Exercise task: Locate each line below that includes "script" and reproduce it.

[Begin]

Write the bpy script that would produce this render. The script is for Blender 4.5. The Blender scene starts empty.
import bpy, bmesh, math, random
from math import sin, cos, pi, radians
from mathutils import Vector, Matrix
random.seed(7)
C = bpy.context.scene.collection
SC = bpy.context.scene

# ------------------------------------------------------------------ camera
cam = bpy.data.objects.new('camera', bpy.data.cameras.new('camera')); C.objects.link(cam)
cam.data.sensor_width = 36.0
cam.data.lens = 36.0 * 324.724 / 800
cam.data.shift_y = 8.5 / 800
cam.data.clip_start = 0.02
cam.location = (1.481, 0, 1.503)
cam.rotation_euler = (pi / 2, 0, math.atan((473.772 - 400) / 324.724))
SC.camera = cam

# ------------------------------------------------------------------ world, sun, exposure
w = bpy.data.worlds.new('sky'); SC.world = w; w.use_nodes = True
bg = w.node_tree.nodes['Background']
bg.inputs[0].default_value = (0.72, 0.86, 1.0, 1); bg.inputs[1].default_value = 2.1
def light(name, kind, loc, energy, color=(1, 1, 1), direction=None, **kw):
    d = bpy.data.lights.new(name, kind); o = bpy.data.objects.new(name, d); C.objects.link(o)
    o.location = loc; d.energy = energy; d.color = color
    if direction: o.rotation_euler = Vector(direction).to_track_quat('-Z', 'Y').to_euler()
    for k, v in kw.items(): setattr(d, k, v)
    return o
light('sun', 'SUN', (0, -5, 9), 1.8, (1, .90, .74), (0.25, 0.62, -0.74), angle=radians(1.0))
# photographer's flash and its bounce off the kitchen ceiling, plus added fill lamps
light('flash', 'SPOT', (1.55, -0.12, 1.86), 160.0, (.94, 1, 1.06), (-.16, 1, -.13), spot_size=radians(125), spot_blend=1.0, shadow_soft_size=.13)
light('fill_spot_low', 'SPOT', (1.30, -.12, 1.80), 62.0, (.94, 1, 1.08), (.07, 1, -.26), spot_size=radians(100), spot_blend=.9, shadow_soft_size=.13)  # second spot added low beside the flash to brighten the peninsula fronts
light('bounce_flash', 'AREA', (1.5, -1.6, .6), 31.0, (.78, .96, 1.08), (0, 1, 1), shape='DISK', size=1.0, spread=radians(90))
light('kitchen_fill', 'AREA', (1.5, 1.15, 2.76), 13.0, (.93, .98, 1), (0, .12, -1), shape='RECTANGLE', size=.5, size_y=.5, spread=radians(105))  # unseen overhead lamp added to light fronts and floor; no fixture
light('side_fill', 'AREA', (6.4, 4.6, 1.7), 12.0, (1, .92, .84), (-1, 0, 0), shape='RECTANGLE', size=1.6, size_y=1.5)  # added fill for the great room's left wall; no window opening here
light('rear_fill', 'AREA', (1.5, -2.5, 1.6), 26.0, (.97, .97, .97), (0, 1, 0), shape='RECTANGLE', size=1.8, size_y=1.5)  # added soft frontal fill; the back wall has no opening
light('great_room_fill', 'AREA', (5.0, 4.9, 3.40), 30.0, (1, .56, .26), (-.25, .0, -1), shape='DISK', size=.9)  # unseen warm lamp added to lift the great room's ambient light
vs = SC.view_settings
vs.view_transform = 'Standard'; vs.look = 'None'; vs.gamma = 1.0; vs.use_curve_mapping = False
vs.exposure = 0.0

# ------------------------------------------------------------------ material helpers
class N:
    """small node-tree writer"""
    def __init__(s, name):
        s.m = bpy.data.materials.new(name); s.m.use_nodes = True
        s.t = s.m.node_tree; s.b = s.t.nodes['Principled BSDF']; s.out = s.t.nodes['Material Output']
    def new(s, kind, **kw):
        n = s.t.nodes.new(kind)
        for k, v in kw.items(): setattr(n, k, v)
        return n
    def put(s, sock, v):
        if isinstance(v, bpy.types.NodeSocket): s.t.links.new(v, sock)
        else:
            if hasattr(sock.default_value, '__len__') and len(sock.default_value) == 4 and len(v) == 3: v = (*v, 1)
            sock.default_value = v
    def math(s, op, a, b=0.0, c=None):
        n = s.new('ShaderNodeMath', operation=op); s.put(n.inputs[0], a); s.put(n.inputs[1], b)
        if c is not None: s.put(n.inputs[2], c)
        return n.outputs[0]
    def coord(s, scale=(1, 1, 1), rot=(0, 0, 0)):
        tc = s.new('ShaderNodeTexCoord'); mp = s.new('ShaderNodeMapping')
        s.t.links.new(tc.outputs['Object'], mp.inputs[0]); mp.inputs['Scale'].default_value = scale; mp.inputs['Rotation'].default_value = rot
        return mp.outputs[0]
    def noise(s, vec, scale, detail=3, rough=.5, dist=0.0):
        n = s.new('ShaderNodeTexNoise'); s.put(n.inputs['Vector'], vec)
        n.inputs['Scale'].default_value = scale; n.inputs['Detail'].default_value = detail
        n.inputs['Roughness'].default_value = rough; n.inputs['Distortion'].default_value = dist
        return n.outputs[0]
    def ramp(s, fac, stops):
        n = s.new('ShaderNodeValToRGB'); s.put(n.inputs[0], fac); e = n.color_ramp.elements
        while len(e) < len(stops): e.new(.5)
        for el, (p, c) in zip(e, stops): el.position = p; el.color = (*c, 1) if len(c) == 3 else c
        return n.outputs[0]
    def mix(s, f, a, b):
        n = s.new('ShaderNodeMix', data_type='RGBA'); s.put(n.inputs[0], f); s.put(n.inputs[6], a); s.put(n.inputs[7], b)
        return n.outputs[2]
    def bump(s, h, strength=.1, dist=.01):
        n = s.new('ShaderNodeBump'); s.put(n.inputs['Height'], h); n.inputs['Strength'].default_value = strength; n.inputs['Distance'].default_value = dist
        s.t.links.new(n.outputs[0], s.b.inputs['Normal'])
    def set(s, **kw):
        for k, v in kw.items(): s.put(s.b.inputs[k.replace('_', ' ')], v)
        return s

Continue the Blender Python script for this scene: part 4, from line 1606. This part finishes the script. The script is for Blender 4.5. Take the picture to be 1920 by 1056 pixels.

[End]

Output of the task:
Write the bpy script that would produce this render. The script is for Blender 4.5. The Blender scene starts empty.
Continue the Blender Python script for this scene: part 4, from line 1606. This part finishes the script. The script is for Blender 4.5. Take the picture to be 1920 by 1056 pixels.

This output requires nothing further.